Mr Brown shot to national prominence in 2010 when he won a special election for the Massachusetts Senate seat left open by Edward Kennedy's death. 

But two years later he lost the seat to Democrat Elizabeth Warren.

In 2014, the occasional Fox News commentator tried to get back into the Senate via an open New Hampshire seat but lost.

Mr Brown (57) worked as a male model and served in the National Guard before entering state politics in the 1990s.

Pruitt confirmed as EPA head
The Senate confirmed Scott Pruitt to head the Environmental Protection Agency on Saturday NZT.

Two Democrats crossed the floor to support Mr Trump's nominee in the 52-46 vote – Joe Manchin from coal-rich West Virginia, and Heidi Heitkamp from North Dakota, who shares Mr Pruitt's support for a controversial oil pipeline.

A climate-change sceptic, Mr Pruitt sued the EPA 13 times while Oklahoma Attorney-General over what he saw as overly burdensome clean water regulations. He describes himself on his LinkedIn page as “leading advocate against the EPA’s activist agenda.”

Trump spars with reporter over majority
The president, who lost the popular vote 48.0% to 45.9% on November 8 but gained an edge in the Electoral College (state-by-state) vote to win the White House, had the following exchange with a reporter from NBC, which he has included in his list of "fake news outlets." It came during an unscheduled 76-minute press conference, devoted mostly to Mr Trump's low opinion of the media's performance.

President Trump: I'm here following through on what I pledged to do. That's all I'm doing. I put it out before the American people. I got 306 Electoral College votes. Because people came out and voted like they'd never seen before. I guess it's the biggest electoral college win since Ronald Regan.

NBC reporter: You said today that you had the biggest Electoral College margin since Ronald Regan with 306 electoral votes.
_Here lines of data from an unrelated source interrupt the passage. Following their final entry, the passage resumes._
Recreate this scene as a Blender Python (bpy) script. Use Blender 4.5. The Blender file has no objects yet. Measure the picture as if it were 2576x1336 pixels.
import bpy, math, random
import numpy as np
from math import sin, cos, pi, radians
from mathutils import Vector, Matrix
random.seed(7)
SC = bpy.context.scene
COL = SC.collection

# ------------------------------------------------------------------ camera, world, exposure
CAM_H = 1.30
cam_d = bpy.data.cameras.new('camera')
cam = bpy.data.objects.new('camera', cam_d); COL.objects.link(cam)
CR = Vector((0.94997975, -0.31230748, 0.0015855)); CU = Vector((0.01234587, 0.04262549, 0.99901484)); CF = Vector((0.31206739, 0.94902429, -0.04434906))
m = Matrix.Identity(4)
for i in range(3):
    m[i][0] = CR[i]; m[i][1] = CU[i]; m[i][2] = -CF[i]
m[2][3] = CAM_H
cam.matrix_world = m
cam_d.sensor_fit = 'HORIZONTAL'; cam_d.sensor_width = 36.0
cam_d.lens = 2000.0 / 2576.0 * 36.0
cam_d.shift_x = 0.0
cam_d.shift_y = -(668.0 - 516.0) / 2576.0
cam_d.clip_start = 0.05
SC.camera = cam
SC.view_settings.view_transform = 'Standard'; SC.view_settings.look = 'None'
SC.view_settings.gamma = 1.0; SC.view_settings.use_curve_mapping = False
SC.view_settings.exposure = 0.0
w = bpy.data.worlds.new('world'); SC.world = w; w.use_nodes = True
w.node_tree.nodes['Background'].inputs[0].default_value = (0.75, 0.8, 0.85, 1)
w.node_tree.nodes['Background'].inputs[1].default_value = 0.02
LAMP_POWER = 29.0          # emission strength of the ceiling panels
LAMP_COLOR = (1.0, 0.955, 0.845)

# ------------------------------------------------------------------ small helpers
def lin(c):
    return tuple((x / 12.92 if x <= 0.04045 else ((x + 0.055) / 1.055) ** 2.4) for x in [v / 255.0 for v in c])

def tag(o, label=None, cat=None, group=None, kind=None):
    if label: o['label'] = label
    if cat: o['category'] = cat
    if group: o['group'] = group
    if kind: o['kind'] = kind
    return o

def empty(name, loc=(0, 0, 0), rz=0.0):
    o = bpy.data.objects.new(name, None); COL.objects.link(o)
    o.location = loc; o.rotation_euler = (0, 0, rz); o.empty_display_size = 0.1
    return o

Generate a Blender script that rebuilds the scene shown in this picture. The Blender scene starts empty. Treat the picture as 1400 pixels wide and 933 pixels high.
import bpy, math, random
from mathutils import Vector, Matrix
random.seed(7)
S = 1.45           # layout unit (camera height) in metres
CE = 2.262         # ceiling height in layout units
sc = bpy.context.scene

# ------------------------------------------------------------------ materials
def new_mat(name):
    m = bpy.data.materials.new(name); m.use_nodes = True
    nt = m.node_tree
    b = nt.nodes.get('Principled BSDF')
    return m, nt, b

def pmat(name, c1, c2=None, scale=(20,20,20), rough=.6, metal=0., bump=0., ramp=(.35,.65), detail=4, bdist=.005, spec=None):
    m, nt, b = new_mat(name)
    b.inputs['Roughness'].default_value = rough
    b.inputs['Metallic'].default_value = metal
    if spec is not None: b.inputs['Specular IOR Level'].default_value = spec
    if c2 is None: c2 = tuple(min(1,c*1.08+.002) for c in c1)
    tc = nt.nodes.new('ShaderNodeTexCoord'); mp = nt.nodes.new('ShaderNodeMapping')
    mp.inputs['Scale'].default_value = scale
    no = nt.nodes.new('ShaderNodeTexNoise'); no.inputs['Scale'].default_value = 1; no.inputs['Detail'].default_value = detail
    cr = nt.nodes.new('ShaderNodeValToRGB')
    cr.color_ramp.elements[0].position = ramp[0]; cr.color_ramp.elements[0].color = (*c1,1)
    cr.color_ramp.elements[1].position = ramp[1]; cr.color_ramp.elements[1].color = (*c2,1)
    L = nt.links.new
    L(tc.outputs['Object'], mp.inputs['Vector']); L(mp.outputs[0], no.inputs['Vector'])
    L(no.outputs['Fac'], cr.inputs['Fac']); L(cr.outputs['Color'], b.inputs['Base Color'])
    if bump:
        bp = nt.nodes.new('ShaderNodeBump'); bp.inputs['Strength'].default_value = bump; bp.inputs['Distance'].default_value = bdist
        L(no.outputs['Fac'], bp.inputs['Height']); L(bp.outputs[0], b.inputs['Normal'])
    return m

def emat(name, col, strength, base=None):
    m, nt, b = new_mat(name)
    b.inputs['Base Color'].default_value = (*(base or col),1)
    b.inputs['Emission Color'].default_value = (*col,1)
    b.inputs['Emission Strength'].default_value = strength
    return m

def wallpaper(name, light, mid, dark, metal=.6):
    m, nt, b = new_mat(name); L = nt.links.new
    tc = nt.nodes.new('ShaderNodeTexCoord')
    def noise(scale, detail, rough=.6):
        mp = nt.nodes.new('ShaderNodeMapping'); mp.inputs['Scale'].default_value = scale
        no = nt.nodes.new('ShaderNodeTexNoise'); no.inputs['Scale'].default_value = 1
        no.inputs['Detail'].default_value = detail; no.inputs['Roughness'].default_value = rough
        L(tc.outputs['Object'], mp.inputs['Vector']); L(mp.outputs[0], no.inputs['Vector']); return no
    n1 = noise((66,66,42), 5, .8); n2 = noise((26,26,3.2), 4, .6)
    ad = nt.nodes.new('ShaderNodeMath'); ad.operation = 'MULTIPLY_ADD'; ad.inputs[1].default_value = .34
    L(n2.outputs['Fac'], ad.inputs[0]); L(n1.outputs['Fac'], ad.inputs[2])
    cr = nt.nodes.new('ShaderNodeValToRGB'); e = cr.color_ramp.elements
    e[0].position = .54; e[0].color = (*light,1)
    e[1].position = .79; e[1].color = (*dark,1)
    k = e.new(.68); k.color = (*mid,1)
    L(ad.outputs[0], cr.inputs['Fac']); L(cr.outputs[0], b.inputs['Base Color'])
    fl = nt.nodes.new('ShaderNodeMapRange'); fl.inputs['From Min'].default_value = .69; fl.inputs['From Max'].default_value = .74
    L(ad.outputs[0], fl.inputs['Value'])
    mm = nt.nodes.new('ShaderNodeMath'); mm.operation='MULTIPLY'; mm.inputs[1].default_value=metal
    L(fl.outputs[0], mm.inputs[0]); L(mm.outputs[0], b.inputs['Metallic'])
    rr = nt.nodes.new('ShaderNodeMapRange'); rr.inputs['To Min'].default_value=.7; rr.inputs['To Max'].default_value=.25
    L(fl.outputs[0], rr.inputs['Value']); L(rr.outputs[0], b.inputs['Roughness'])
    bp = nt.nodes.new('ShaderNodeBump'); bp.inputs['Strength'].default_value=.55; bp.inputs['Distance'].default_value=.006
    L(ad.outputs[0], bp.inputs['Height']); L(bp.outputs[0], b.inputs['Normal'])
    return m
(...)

The fact that President Obama got 365 [in 2008] ...

Trump: While I'm talking about a Republican. 

Reporter: ... and then President Obama got 332 [in 2012] and George H W Bush 426 when he won as president, so why should Americans trust you ...

Trump: Well no I was given that information. I don't know, I was just given that. We had a very, very big margin.

Reporter: Why should Americans trust you when you accuse the information they receive as fake when you're providing information that is fake?

Trump: Well I don't know. I was given that information. Actually, I've seen that information around. But it was a very substantial victory. Do you agree with that?

Reporter: You're the president.

Trump: Good answer.


Trump's second pick for NSA turns him down
President Trump's latest pick for national security adviser, retired vice-admiral and Lockheed Martin executive, Robert Harward, has turned down the role.

The White House said Mr Harward declined for personal reasons. Some US reports said the Lockheed man had wanted to bring his own team with him but was told that was not an option.

Mr Harward was offered the job after Michael Flynn was fired by President Trump on Tuesday NZT for misleading Vice-President Mike Pence over his conversations with Russia's ambassador to the US.

The White House official said Mr Harward cited family and financial reasons for opting not to take the job. Mr Harward is a senior executive at Lockheed Martin.

New Labor Secretary nominee
President Trump is also lining up a new nominee for labour secretary after his initial candidate, fast food executive Andrew Puzder withdrew amid opposition from a number of Republicans in the Senate. Mr Puzder faced criticism for not paying taxes on work carried out by an undocumented maid, and was undermined by a video that was circulating of his wife's appearance on the Oprah Winfrey Show, during which she made allegations of domestic abuse that she later recanted.

President Trump's replacement nominee is Florida International University College of Law dean Alexander Acosta.

If confirmed by the Senate, Professor Acosta will become the first Hispanic member of the Trump cabinet.